Edwin Arlington Robinson’s “Richard Cory” is a poem largely structured around the poetic device of irony. The poem begins by presenting the title character as a handsome, wealthy figure who “glittered” when he walked, according to the poet. The inhabitants of Cory’s town are eaten up by jealousy. However, the final line of the poem notes that Cory one day came home and put a bullet in his own brain and presumably at the same time put an end to the admiration of the townspeople. The poem suggests that even people with apparently happy lives may lead unhappy existences in private. The psychological study of the poem is less Cory, who is not really profiled throughout much of the text, than it is the people who watch and observe him from afar. The poem suggests that Cory was a profoundly lonely man, in contrast to the idealized figure the townspeople believed him to be.
The poem begins almost like a camera zeroing in on a figure in the distance, then moving closer. “He was a gentleman from sole to crown, / Clean favored, and imperially slim” (3-4). The poem is not narrated from Cory’s perspective. He never speaks throughout the duration of the poem. Rather, the poem is narrated through the voices of the townspeople, who form a collective “we.” The sentence, “We people on the pavement looked at him,” suggests that the average person was afraid to approach him and merely regarded Cory from afar (2). This might even be a reason for Cory’s unhappiness, because while the poem suggests that Cory was admired, there is no indication that he had any close friends in the town.
The poem makes use of the technique of hyperbole to demonstrate the townspeople’s perceptions of Cory. Again, the use of the pronoun “we” suggests a kind of collective certainty about who the man is and his exterior surface. “And he was always quietly arrayed, / And he was always human when he talked” (5-6). The phrases suggest that Cory dressed in a muted, unostentatious way and did not want to draw attention to himself. This seems to draw the approval of the town, even though they still regard him with awe. The idea that he seemed “human” when he talked is particularly odd, given that someone who is a human being should, one would think, seem human already without it being remarked upon.

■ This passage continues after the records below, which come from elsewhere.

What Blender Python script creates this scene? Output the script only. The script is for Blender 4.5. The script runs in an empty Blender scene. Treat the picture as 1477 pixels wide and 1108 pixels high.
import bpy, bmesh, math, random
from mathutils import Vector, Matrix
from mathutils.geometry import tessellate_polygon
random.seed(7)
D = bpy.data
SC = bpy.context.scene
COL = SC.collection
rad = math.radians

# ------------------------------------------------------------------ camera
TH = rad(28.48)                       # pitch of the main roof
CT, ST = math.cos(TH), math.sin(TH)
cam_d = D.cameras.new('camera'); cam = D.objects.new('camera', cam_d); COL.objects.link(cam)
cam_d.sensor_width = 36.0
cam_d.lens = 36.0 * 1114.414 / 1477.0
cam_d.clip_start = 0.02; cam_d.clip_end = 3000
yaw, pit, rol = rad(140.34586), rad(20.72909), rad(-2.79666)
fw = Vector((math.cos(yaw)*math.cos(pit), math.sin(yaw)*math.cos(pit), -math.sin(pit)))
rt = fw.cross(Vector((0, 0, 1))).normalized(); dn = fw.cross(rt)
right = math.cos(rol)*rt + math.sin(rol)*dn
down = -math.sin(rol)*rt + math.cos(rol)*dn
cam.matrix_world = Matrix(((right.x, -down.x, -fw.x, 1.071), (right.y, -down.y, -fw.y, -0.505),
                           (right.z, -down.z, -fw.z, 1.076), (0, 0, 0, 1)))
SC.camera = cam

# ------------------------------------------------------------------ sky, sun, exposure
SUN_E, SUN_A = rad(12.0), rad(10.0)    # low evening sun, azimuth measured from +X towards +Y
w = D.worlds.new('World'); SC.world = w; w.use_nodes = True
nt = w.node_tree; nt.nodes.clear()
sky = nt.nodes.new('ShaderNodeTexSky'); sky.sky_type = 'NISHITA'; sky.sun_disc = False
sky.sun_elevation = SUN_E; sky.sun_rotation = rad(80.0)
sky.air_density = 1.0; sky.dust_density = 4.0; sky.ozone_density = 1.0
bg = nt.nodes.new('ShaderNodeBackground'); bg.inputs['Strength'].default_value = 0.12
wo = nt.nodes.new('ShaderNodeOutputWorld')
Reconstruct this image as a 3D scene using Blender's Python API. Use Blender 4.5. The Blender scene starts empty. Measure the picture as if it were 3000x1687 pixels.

The phrase “human when he talked” evidently suggests that Cory did not put on airs, despite his great wealth. But it also suggests that Cory was putting on the appearance of being human, happy, and having normal social relationships. He may have been able to fool some people but he was not able to fool himself. Oddly enough, there are also indications that people would have liked to have gotten to know him better, since he is said to have “fluttered pulses” when he “glittered.” But Cory is only said to be seen walking from a distance, always alone.
The psychology presented of the collective observers of the suicidal man is that they are projecting their own beliefs about happiness onto Cory. They feel that Cory is above them, even if Cory appears to be kind and not put on airs. Cory, although his psychology is less clear since it is only portrayed from a distance, seems to be a lonely man who puts on an appearance of being a wealthy, kind person but who does not need other people. The idea of glittering, while attractive, suggests someone who keeps people at a distance, for all of his apparent humanness. Cory is described as being “richer than a king,” even though no one can really know how much money he has, simply by looking at him, and being “schooled in every grace” also suggests a sense of artificial manners, rather than something Cory is really feeling. Cory is a man, in other words, without friends or human connections, at least from all of the evidence in the poem, and is someone other people know very little about.
The observers from the town are poor, and curse their bread, go without meat, and wish they were like the rich, happy young man. It is not clear why Cory commits suicide at the end of the poem; it may be due to loneliness or other motivations. “And Richard Cory, one calm summer night, / Went home and put a bullet through his head” (15-16). But the fact that he committed suicide on a calm summer night suggests that this was something that had been building for a long time within him, not motivated by any external event.